* _PROVIDED MATERIAL_:
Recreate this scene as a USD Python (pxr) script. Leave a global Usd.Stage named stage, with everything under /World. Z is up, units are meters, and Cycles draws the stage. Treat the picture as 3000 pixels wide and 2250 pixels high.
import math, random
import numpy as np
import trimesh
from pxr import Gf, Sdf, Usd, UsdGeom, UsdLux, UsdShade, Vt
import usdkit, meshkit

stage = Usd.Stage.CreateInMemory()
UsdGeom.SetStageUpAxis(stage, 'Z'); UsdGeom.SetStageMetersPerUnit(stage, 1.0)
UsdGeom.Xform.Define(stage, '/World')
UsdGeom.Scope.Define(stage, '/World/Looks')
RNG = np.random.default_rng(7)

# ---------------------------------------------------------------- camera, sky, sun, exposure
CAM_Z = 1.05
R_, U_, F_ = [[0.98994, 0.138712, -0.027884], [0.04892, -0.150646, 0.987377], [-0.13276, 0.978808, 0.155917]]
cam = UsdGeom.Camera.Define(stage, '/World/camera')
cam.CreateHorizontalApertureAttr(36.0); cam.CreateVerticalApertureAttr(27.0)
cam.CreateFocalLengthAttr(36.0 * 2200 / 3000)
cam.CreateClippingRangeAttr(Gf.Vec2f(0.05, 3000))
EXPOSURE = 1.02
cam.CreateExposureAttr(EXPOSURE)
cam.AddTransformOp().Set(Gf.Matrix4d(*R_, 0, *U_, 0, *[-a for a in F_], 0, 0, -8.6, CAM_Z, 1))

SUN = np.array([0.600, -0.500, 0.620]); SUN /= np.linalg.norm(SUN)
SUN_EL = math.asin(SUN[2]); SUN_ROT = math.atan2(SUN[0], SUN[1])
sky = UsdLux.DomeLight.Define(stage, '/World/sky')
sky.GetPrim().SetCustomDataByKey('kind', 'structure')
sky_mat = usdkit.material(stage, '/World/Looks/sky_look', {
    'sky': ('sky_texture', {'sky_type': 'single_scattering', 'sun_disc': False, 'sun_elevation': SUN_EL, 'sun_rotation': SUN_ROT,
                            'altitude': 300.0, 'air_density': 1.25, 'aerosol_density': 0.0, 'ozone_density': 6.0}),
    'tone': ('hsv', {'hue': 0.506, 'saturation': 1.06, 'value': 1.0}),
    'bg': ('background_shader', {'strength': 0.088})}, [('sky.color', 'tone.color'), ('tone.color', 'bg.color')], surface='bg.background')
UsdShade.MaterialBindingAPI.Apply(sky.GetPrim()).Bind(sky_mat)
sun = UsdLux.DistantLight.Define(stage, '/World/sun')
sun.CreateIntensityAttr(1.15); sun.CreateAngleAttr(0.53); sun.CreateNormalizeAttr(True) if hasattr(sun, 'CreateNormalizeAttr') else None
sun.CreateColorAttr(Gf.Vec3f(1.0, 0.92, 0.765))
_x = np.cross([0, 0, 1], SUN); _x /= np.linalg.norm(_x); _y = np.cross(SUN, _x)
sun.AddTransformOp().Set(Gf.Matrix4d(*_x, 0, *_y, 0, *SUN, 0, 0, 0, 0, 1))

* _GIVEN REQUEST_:
Reproduce, please, the lines of the material from its first line down to the line containing "cam.AddTransformOp().Set(Gf.Matrix4d(*R_, 0, *U_, 0, *[-a", keeping both ends and nothing beyond them.

* _FINAL ANSWER_:
Recreate this scene as a USD Python (pxr) script. Leave a global Usd.Stage named stage, with everything under /World. Z is up, units are meters, and Cycles draws the stage. Treat the picture as 3000 pixels wide and 2250 pixels high.
import math, random
import numpy as np
import trimesh
from pxr import Gf, Sdf, Usd, UsdGeom, UsdLux, UsdShade, Vt
import usdkit, meshkit

stage = Usd.Stage.CreateInMemory()
UsdGeom.SetStageUpAxis(stage, 'Z'); UsdGeom.SetStageMetersPerUnit(stage, 1.0)
UsdGeom.Xform.Define(stage, '/World')
UsdGeom.Scope.Define(stage, '/World/Looks')
RNG = np.random.default_rng(7)

# ---------------------------------------------------------------- camera, sky, sun, exposure
CAM_Z = 1.05
R_, U_, F_ = [[0.98994, 0.138712, -0.027884], [0.04892, -0.150646, 0.987377], [-0.13276, 0.978808, 0.155917]]
cam = UsdGeom.Camera.Define(stage, '/World/camera')
cam.CreateHorizontalApertureAttr(36.0); cam.CreateVerticalApertureAttr(27.0)
cam.CreateFocalLengthAttr(36.0 * 2200 / 3000)
cam.CreateClippingRangeAttr(Gf.Vec2f(0.05, 3000))
EXPOSURE = 1.02
cam.CreateExposureAttr(EXPOSURE)
cam.AddTransformOp().Set(Gf.Matrix4d(*R_, 0, *U_, 0, *[-a for a in F_], 0, 0, -8.6, CAM_Z, 1))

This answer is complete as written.